福山のとんど@相撲取りの家


小学生の時から、それは中学校まで続いたことだが。

福山のとんどは楽しみだった。
短い春休みの唯一の遠出をする楽しみだった。

(遠出とは、茂平を出て町へ行くという意味)



福山に行ってもパターンは決まっていた。

まず福山城に行く。天守閣はなかった。(それは僕が高校3年生の時に再建された)「

次に天満屋に入る。まだ二階建ての天満屋だった。そこでエレベーターに乗る。エレベーターは近辺では天満屋にしかなかった。

次に映画を見る。

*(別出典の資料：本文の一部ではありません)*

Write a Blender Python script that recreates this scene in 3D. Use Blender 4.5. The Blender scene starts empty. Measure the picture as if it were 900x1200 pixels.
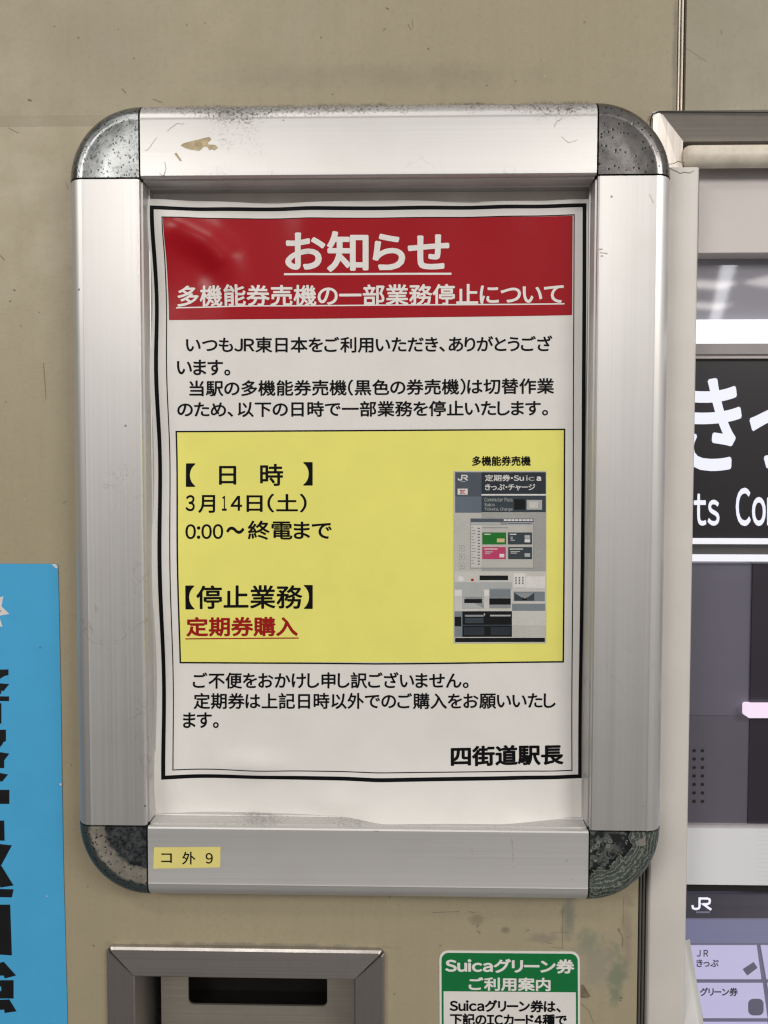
import bpy, math, random
from mathutils import Matrix, Vector, Euler
R = math.radians
SC = bpy.context.scene
C = SC.collection
random.seed(7)

# ------------------------------------------------------------------ camera, world, lamps, exposure
F = 900.0                                   # focal length in photo pixels (photo is 900 x 1200)
CAM = Vector((0.014947, -0.372, 0.012816))
ROT = Euler((math.pi / 2 - 0.0400414, -0.001421, 0.0206193), 'XYZ')
cam_d = bpy.data.cameras.new('camera'); cam = bpy.data.objects.new('camera', cam_d); C.objects.link(cam)
cam.location = CAM; cam.rotation_euler = ROT
cam_d.sensor_fit = 'HORIZONTAL'; cam_d.sensor_width = 6.9; cam_d.lens = 6.9
cam_d.clip_start = 0.01; cam_d.clip_end = 60
cam_d.dof.use_dof = True; cam_d.dof.focus_distance = 0.364; cam_d.dof.aperture_fstop = 2.4
SC.camera = cam
MROT = ROT.to_matrix()

W = bpy.data.worlds.new('World'); SC.world = W; W.use_nodes = True
wn = W.node_tree.nodes; wl = W.node_tree.links
wbg = wn['Background']
wtc = wn.new('ShaderNodeTexCoord'); wsep = wn.new('ShaderNodeSeparateXYZ'); wramp = wn.new('ShaderNodeValToRGB')
wmr = wn.new('ShaderNodeMapRange'); wmr.inputs[1].default_value = -1; wmr.inputs[2].default_value = 1
wl.new(wtc.outputs['Generated'], wsep.inputs[0]); wl.new(wsep.outputs[2], wmr.inputs[0])
wl.new(wmr.outputs[0], wramp.inputs[0])
wside = wn.new('ShaderNodeMapRange'); wside.inputs[1].default_value = -.9; wside.inputs[2].default_value = .35; wside.inputs[3].default_value = .15; wside.inputs[4].default_value = 1.1
wl.new(wsep.outputs[0], wside.inputs[0])
wmul = wn.new('ShaderNodeVectorMath'); wmul.operation = 'SCALE'
wl.new(wramp.outputs[0], wmul.inputs[0]); wl.new(wside.outputs[0], wmul.inputs['Scale']); wl.new(wmul.outputs[0], wbg.inputs[0])
wr = wramp.color_ramp
wr.elements[0].position = 0.0; wr.elements[0].color = (.14, .132, .125, 1)
wr.elements[1].position = 1.0; wr.elements[1].color = (.55, .53, .50, 1)
for p, c in ((.38, (.26, .245, .235, 1)), (.46, (.50, .478, .46, 1)), (.52, (.60, .575, .55, 1)), (.62, (.66, .635, .605, 1))):
    e = wr.elements.new(p); e.color = c
wbg.inputs[1].default_value = 0.79

def area(name, loc, target, sx, sy, power, col):
    d = bpy.data.lights.new(name, 'AREA'); d.shape = 'RECTANGLE'; d.size = sx; d.size_y = sy
    d.energy = power; d.color = col
    o = bpy.data.objects.new(name, d); C.objects.link(o); o.location = loc
    o.rotation_euler = (Vector(target) - Vector(loc)).to_track_quat('-Z', 'Y').to_euler()
    return o
area('unseen_lamp', (-1.15, -1.65, .82), (0, 0, 0), .8, 0.34, 10.6, (1, .955, .90))  # unseen key light, split to both sides to clear the rails' reflections
area('unseen_lamp', (1.20, -1.55, .82), (0, 0, 0), .8, 0.34, 12, (1, .955, .90))
area('unseen_lamp', (-.35, -1.15, 1.15), (0, 0, 0), .7, 0.13, 3.2, (1, .955, .90))  # added high up to put a highlight on the banner's crumple
def strip_lamp(name, x0, y0, x1, y1, z, w, power, col):
    L = math.hypot(x1-x0, y1-y0); o = area(name, ((x0+x1)/2, (y0+y1)/2, z), ((x0+x1)/2, (y0+y1)/2, 0), L, w, power, col)
    o.rotation_euler = (0, 0, math.atan2(y1-y0, x1-x0))
strip_lamp('tube_lamp', 1.75, -3.70, 2.34, -5.36, 1.19, .075, 1.9, (.95, .97, 1))
strip_lamp('tube_lamp', 1.45, -4.22, 2.02, -4.34, 1.20, .17, 1.5, (1, .92, .87))
strip_lamp('tube_lamp', 1.60, -4.80, 2.25, -4.95, 1.21, .17, 1.7, (1, .92, .87))
strip_lamp('tube_lamp', 2.10, -4.17, 2.70, -4.50, 1.20, .20, 1.8, (1, .92, .87))

SC.view_settings.view_transform = 'Standard'; SC.view_settings.look = 'None'
SC.view_settings.exposure = 0.21; SC.view_settings.gamma = 1.0
SC.view_settings.use_curve_mapping = False
SC.cycles.filter_width = 1.25

# ------------------------------------------------------------------ helpers
def at(px, py, y):
    """point of the plane Y = y seen at photo pixel (px, py)"""
    d = MROT @ Vector(((px - 450) / F, (600 - py) / F, -1))
    t = (y - CAM.y) / d.y
    return CAM + d * t

class MB:
    def __init__(s): s.v = []; s.f = []; s.m = []
    def face(s, pts, m=0):
        b = len(s.v); s.v += [tuple(p) for p in pts]; s.f.append(tuple(range(b, b + len(pts)))); s.m.append(m)
    def mesh(s, vs, fs, m=0):
        b = len(s.v); s.v += [tuple(p) for p in vs]
        for f in fs: s.f.append(tuple(b + i for i in f)); s.m.append(m)
    def grid(s, fn, nu, nv, m=0):
        vs = [fn(i / nu, j / nv) for j in range(nv + 1) for i in range(nu + 1)]
        k = nu + 1
        s.mesh(vs, [(j*k+i, (j+1)*k+i, (j+1)*k+i+1, j*k+i+1) for j in range(nv) for i in range(nu)], m)
    def box(s, x0, x1, y0, y1, z0, z1, m=0):
        vs = [(x, y, z) for z in (z0, z1) for y in (y0, y1) for x in (x0, x1)]
        s.mesh(vs, [(0,2,3,1), (4,5,7,6), (0,1,5,4), (2,6,7,3), (0,4,6,2), (1,3,7,5)], m)
    def loft(s, rings, m=0, closed=False, cap=False):
        n = len(rings[0]); vs = [p for r in rings for p in r]; fs = []
        for j in range(len(rings) - 1):
            for i in range(n if closed else n - 1):
                k = (i + 1) % n
                fs.append((j*n+i, j*n+k, (j+1)*n+k, (j+1)*n+i))
        if cap:
            fs.append(tuple(range(n))[::-1]); fs.append(tuple((len(rings)-1)*n + i for i in range(n)))
        s.mesh(vs, fs, m)
    def build(s, name, mats, parent=None, smooth=None):
        me = bpy.data.meshes.new(name); me.from_pydata(s.v, [], s.f)
        if not isinstance(mats, (list, tuple)): mats = [mats]
        for m in mats: me.materials.append(m)
        me.polygons.foreach_set('material_index', s.m)
        me.update()
        o = bpy.data.objects.new(name, me); C.objects.link(o)
        if smooth is not None:
            import bmesh
            bm = bmesh.new(); bm.from_mesh(me)
            bmesh.ops.remove_doubles(bm, verts=bm.verts, dist=1e-6)
            bmesh.ops.recalc_face_normals(bm, faces=bm.faces)
            bm.to_mesh(me); bm.free()
            me.shade_smooth(); me.set_sharp_from_angle(angle=R(smooth))
        if parent: o.parent = parent
        return o

def tag(o, label=None, cat=None, kind=None, group=None):
    if label: o['label'] = label
    if cat: o['category'] = cat
    if kind: o['kind'] = kind
    if group: o['group'] = group
    return o
def empty(name, label, cat):
    o = bpy.data.objects.new(name, None); C.objects.link(o); o.empty_display_size = .02
    return tag(o, label, cat)

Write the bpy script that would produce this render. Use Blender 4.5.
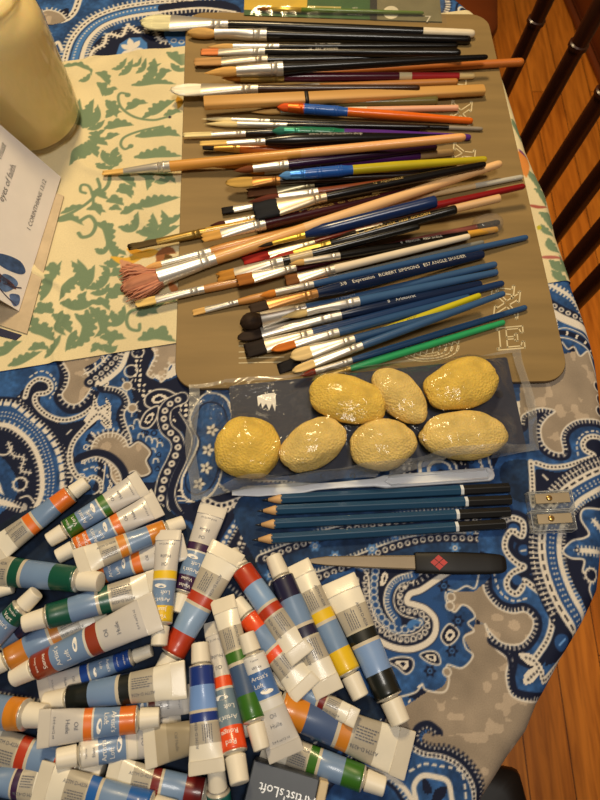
import bpy, math, random
import numpy as np
from mathutils import Vector, Matrix, noise as mnoise

random.seed(7)
rng = np.random.default_rng(11)
SC = bpy.context.scene
COL = SC.collection
for _o in list(SC.objects):
    bpy.data.objects.remove(_o)

# ------------------------------------------------------------------ camera, light, exposure
F_PX, TILT, CAM_H = 620.0, math.radians(22.4), 0.44
cam_d = bpy.data.cameras.new('camera')
cam = bpy.data.objects.new('camera', cam_d)
COL.objects.link(cam)
cam.location = (0, 0, CAM_H)
cam.rotation_euler = (TILT, 0, 0)
cam_d.sensor_fit = 'VERTICAL'
cam_d.sensor_height = 36.0
cam_d.lens = 36.0 * F_PX / 800.0
cam_d.clip_start = 0.01
cam_d.dof.use_dof = True
cam_d.dof.focus_distance = 0.475
cam_d.dof.aperture_fstop = 13.0
SC.camera = cam

world = bpy.data.worlds.new('room_light')
SC.world = world
world.use_nodes = True
_bg = world.node_tree.nodes['Background']
_bg.inputs[0].default_value = (1.0, 0.86, 0.70, 1)
_bg.inputs[1].default_value = 0.055


def area(name, loc, target, size, power, color, size_y=None):
    d = bpy.data.lights.new(name, 'AREA')
    d.energy = power
    d.color = color
    d.size = size
    if size_y:
        d.shape = 'RECTANGLE'
        d.size_y = size_y
    o = bpy.data.objects.new(name, d)
    COL.objects.link(o)
    o.location = loc
    v = Vector(target) - Vector(loc)
    o.rotation_euler = v.to_track_quat('-Z', 'Y').to_euler()
    return o


# the ceiling lamp above the far side of the table, and an added, unseen fill overhead on the near side
area('ceiling_lamp_light', (-0.16, 0.96, 1.15), (-0.02, 0.28, 0.0), 0.20, 12.5, (1.0, 0.76, 0.42))
area('overhead_fill_near', (0.15, -0.10, 1.75), (0.0, 0.15, 0.0), 0.40, 12.0, (1.0, 0.93, 0.83))

vs = SC.view_settings
SC.display_settings.display_device = 'sRGB'
vs.view_transform = 'Standard'
vs.look = 'None'
vs.exposure = 0.17
vs.gamma = 1.0
vs.use_curve_mapping = False

# ------------------------------------------------------------------ geometry of the view: pixel -> point on a level plane
_t = TILT
_FW = np.array([0, math.sin(_t), -math.cos(_t)])
_UP = np.array([0, math.cos(_t), math.sin(_t)])
_RT = np.array([1.0, 0, 0])
_C = np.array([0, 0, CAM_H])


def P(px, py, z=0.0):
    d = _FW * F_PX + _RT * (px - 300.0) + _UP * (400.0 - py)
    return _C + d * ((z - CAM_H) / d[2])


def mpp(px, py, z=0.0):
    """metres per pixel at a place on the table"""
    p = P(px, py, z)
    return float(np.dot(p - _C, _FW)) / F_PX


# ------------------------------------------------------------------ materials
def lin(c):
    r = []
    for v in c[:3]:
        v = v / 255.0
        r.append(v / 12.92 if v <= 0.04045 else ((v + 0.055) / 1.055) ** 2.4)
    return tuple(r) + (1.0,)


_M = {}


def mat(color, rough=0.5, metal=0.0, var=0.12, scale=60.0, stretch=None, bump=0.0, coat=0.0, sss=0.0, key='', emis=None, spec=0.5):
    k = (tuple(color), rough, metal, var, scale, stretch, bump, coat, sss, key)
    if k in _M:
        return _M[k]
    m = bpy.data.materials.new((key or 'surface'))
    m.use_nodes = True
    nt = m.node_tree
    b = nt.nodes['Principled BSDF']
    b.inputs['Roughness'].default_value = rough
    b.inputs['Metallic'].default_value = metal
    b.inputs['Specular IOR Level'].default_value = spec
    if coat:
        b.inputs['Coat Weight'].default_value = coat
        b.inputs['Coat Roughness'].default_value = 0.12
    if sss:
        b.inputs['Subsurface Weight'].default_value = sss
        b.inputs['Subsurface Radius'].default_value = (0.006, 0.004, 0.002)
    c = lin(color)
    tc = nt.nodes.new('ShaderNodeTexCoord')
    mp = nt.nodes.new('ShaderNodeMapping')
    nt.links.new(tc.outputs['Object'], mp.inputs[0])
    if stretch:
        mp.inputs['Scale'].default_value = stretch
    nz = nt.nodes.new('ShaderNodeTexNoise')
    nz.inputs['Scale'].default_value = scale
    nz.inputs['Detail'].default_value = 4
    nt.links.new(mp.outputs[0], nz.inputs['Vector'])
    rp = nt.nodes.new('ShaderNodeValToRGB')
    rp.color_ramp.elements[0].position = 0.32
    rp.color_ramp.elements[1].position = 0.68
    lo = [max(0, v * (1 - var)) for v in c[:3]] + [1]
    hi = [min(1, v * (1 + var)) for v in c[:3]] + [1]
    rp.color_ramp.elements[0].color = lo
    rp.color_ramp.elements[1].color = hi
    nt.links.new(nz.outputs[0], rp.inputs[0])
    nt.links.new(rp.outputs[0], b.inputs['Base Color'])
    if bump:
        bp = nt.nodes.new('ShaderNodeBump')
        bp.inputs['Strength'].default_value = bump
        bp.inputs['Distance'].default_value = 0.001
        nt.links.new(nz.outputs[0], bp.inputs['Height'])
        nt.links.new(bp.outputs[0], b.inputs['Normal'])
    _M[k] = m
    return m


def attr_mat(name, rough=0.85, fine=900.0, bump=0.25, mott=0.1):
    m = bpy.data.materials.new(name)
    m.use_nodes = True
    nt = m.node_tree
    b = nt.nodes['Principled BSDF']
    b.inputs['Roughness'].default_value = rough
    b.inputs['Specular IOR Level'].default_value = 0.25
    at = nt.nodes.new('ShaderNodeVertexColor')
    at.layer_name = 'print'
    tc = nt.nodes.new('ShaderNodeTexCoord')
    nz = nt.nodes.new('ShaderNodeTexNoise')
    nz.inputs['Scale'].default_value = fine
    nz.inputs['Detail'].default_value = 3
    nt.links.new(tc.outputs['Object'], nz.inputs['Vector'])
    mr = nt.nodes.new('ShaderNodeMapRange')
    mr.inputs[1].default_value = 0.3
    mr.inputs[2].default_value = 0.7
    mr.inputs[3].default_value = 1 - mott
    mr.inputs[4].default_value = 1 + mott
    nt.links.new(nz.outputs[0], mr.inputs[0])
    mx = nt.nodes.new('ShaderNodeMix')
    mx.data_type = 'RGBA'
    mx.blend_type = 'MULTIPLY'
    mx.inputs[0].default_value = 1.0
    nt.links.new(at.outputs[0], mx.inputs[6])
    nt.links.new(mr.outputs[0], mx.inputs[7])
    nt.links.new(mx.outputs[2], b.inputs['Base Color'])
    bp = nt.nodes.new('ShaderNodeBump')
    bp.inputs['Strength'].default_value = bump
    bp.inputs['Distance'].default_value = 0.0006
    nt.links.new(nz.outputs[0], bp.inputs['Height'])
    nt.links.new(bp.outputs[0], b.inputs['Normal'])
    return m


def clear_mat(name, tint=(1, 1, 1), gloss=0.08, haze=0.0, fres=1.35, haze_col=(0.9, 0.9, 0.9), minr=0.02, wr=0.0):
    """clear plastic or glass: see-through with a fresnel shine and, if wanted, a little milkiness"""
    m = bpy.data.materials.new(name)
    m.use_nodes = True
    nt = m.node_tree
    nt.nodes.remove(nt.nodes['Principled BSDF'])
    out = nt.nodes['Material Output']
    tr = nt.nodes.new('ShaderNodeBsdfTransparent')
    tr.inputs[0].default_value = (*tint, 1)
    gl = nt.nodes.new('ShaderNodeBsdfGlossy')
    gl.inputs['Roughness'].default_value = gloss
    lw = nt.nodes.new('ShaderNodeLayerWeight')
    lw.inputs[0].default_value = 0.5
    pw = nt.nodes.new('ShaderNodeMath')
    pw.operation = 'POWER'
    pw.inputs[1].default_value = 3.5
    nt.links.new(lw.outputs['Facing'], pw.inputs[0])
    fr = nt.nodes.new('ShaderNodeMath')
    fr.operation = 'MULTIPLY'
    fr.inputs[1].default_value = min(0.9, (fres - 1.0) * 1.1)
    nt.links.new(pw.outputs[0], fr.inputs[0])
    ad = nt.nodes.new('ShaderNodeMath')
    ad.operation = 'ADD'
    ad.use_clamp = True
    ad.inputs[1].default_value = minr
    nt.links.new(fr.outputs[0], ad.inputs[0])
    mx = nt.nodes.new('ShaderNodeMixShader')
    nt.links.new(ad.outputs[0], mx.inputs[0])
    last = tr.outputs[0]
    if haze:
        df = nt.nodes.new('ShaderNodeBsdfDiffuse')
        df.inputs[0].default_value = (*haze_col, 1)
        tl = nt.nodes.new('ShaderNodeBsdfTranslucent')
        tl.inputs[0].default_value = (*haze_col, 1)
        m0 = nt.nodes.new('ShaderNodeMixShader')
        m0.inputs[0].default_value = 0.4
        nt.links.new(df.outputs[0], m0.inputs[1])
        nt.links.new(tl.outputs[0], m0.inputs[2])
        m1 = nt.nodes.new('ShaderNodeMixShader')
        m1.inputs[0].default_value = haze
        nt.links.new(last, m1.inputs[1])
        nt.links.new(m0.outputs[0], m1.inputs[2])
        last = m1.outputs[0]
    nt.links.new(last, mx.inputs[1])
    nt.links.new(gl.outputs[0], mx.inputs[2])
    if wr:
        tc = nt.nodes.new('ShaderNodeTexCoord')
        nz = nt.nodes.new('ShaderNodeTexNoise')
        nz.inputs['Scale'].default_value = 70
        nz.inputs['Detail'].default_value = 2
        nz.inputs['Distortion'].default_value = 1.5
        nt.links.new(tc.outputs['Object'], nz.inputs['Vector'])
        bp = nt.nodes.new('ShaderNodeBump')
        bp.inputs['Strength'].default_value = wr
        bp.inputs['Distance'].default_value = 0.004
        nt.links.new(nz.outputs[0], bp.inputs['Height'])
        nt.links.new(bp.outputs[0], gl.inputs['Normal'])
        nt.links.new(bp.outputs[0], lw.inputs['Normal'])
    nt.links.new(mx.outputs[0], out.inputs[0])
    return m


# ------------------------------------------------------------------ objects
def tag(o, label=None, cat=None, group=None, kind=None):
    if label:
        o['label'] = label
    if cat:
        o['category'] = cat
    if group:
        o['group'] = group
    if kind:
        o['kind'] = kind
    return o


def empty(name, label, cat, loc=(0, 0, 0), group=None):
    o = bpy.data.objects.new(name, None)
    o.empty_display_size = 0.02
    COL.objects.link(o)
    o.location = loc
    return tag(o, label, cat, group)


def mesh_obj(name, V, Fc, mats, parent=None, mi=None, smooth=True, label=None):
    me = bpy.data.meshes.new(name)
    me.from_pydata([tuple(map(float, v)) for v in V], [], [tuple(int(i) for i in f) for f in Fc])
    if not isinstance(mats, (list, tuple)):
        mats = [mats]
    for m in mats:
        me.materials.append(m)
    if mi is not None:
        me.polygons.foreach_set('material_index', np.asarray(mi, dtype=np.int32))
    if smooth:
        me.polygons.foreach_set('use_smooth', np.ones(len(me.polygons), dtype=bool))
    me.update()
    o = bpy.data.objects.new(name, me)
    COL.objects.link(o)
    if parent is not None:
        o.parent = parent
    if label:
        o['label'] = label
    return o


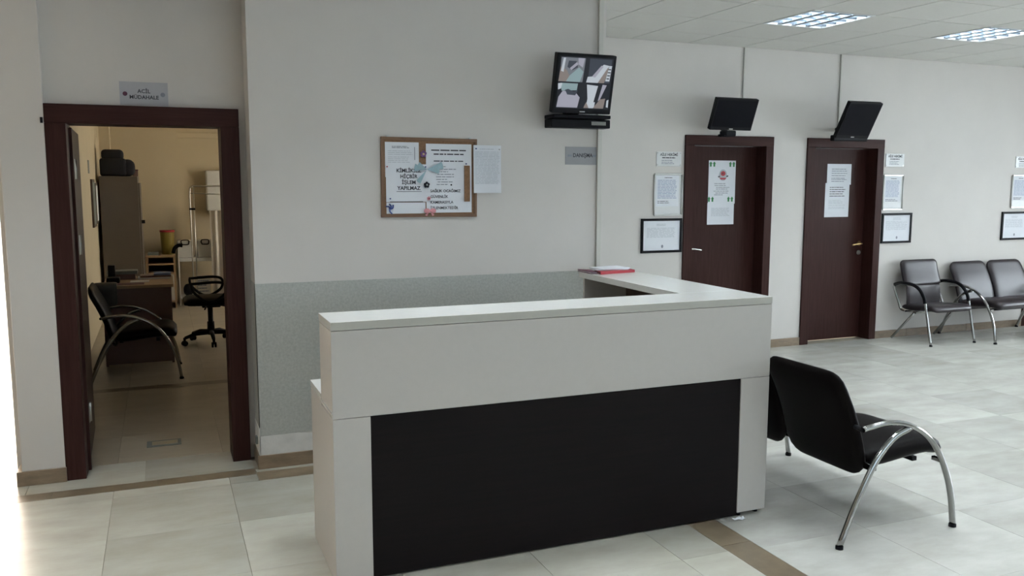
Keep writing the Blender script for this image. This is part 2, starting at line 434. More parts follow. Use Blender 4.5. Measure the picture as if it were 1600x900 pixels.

そして映画館を出たら汽車に乗って大門駅まで帰り、そこから歩いて茂平までかえる。そういうパターンの繰り返し、毎春のこと。


ある春休み、福山で良やんとであった。

とんどにあわせて大相撲の巡業を福山の中央公園でしていた。母と別れ良やんと歩いた。
良やんは「相撲取りを見よう。」と通町(トオリチョウ)の相撲取りの家の前で止った。

当時福山の相撲巡業は大店に分散して泊まっていた。関取の名前が1〜2、ふんどし担ぎが5〜6人。その名を店の前に貼りだしていた。

良やんと二人その店の前に立つ、そして待つ。
良やん「待っていれば、〇〇(関取の名)が来る。」

実際そうであったろうが、いつ来るかわからない関取を待つのにもくたびれる。

ついには待ちきれなくてそこを後にした。



中央公園でしていた大相撲の巡業は筵掛けの青天巡業だった。
お金をだしてそれを見る、そういう事は想像をしたこともない。